On top of it all, as a part of his Asperger's, Truman doesn't realize that he should turn his gaze to something to which you are pointing, so even if I get up and go to the kitchen, if I just point at the milk, it will mean nothing. Depending on the time of day, his attention might be so completely out of whack that he can't even follow the answer to "Where's the milk?" He might ask, and then completely move on in his head, and maybe circle back around to it after I yell from the other room 3 or 4 times about the precise location of the milk. It can be very frustrating.

As we read the Thomas story and he explained to me his way to deduce Thomas' motives, it struck me again just how much precludes his ability to read someone or something. Where I can quickly glance at the Thomas picture and read the paragraph and intuit without even knowing that I'm intuiting it that Thomas was being impatient, to Truman it's a whole checklist of a process.

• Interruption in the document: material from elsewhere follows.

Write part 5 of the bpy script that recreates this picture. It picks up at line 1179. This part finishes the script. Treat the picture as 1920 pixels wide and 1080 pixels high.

Facial features all have to be examined individually, followed by a thorough reading of the options in the paragraph in order to come up with an answer that you or I might just read on by. Now, let's add to that his attention and focus is absolutely nonexistent. You and I intuit, he has to checklist, but if he doesn't have the attention to check the list, then he just... won't. I can imagine that it would be pretty easy to not think at all about what anyone thinks or feels because it would be such a... job... that is, if you were even aware of having to check the list. That's a lot of stuff working against his ability to quickly process, or really, to be motivated to process at all.

It always comes back to... I get it, world. I get why you are frustrated with him. With no readily visible signs of any kind of issue, your own intuiting would say that this kid should be able to do whatever the task is at hand without a problem. Every day is a new reminder for me, a new revelation or a deeper understanding of what it's like to live under layers of things that impair someone's ability to interact with the world in a typical way, especially when the intuitive signs say that all systems should be go.

With one in 88 people in the world interacting in this muffled way, it might be worth our while to turn the idea of Autism Awareness toward actually becoming much more aware of the intricacies and differences in others' perceptions and communication abilities.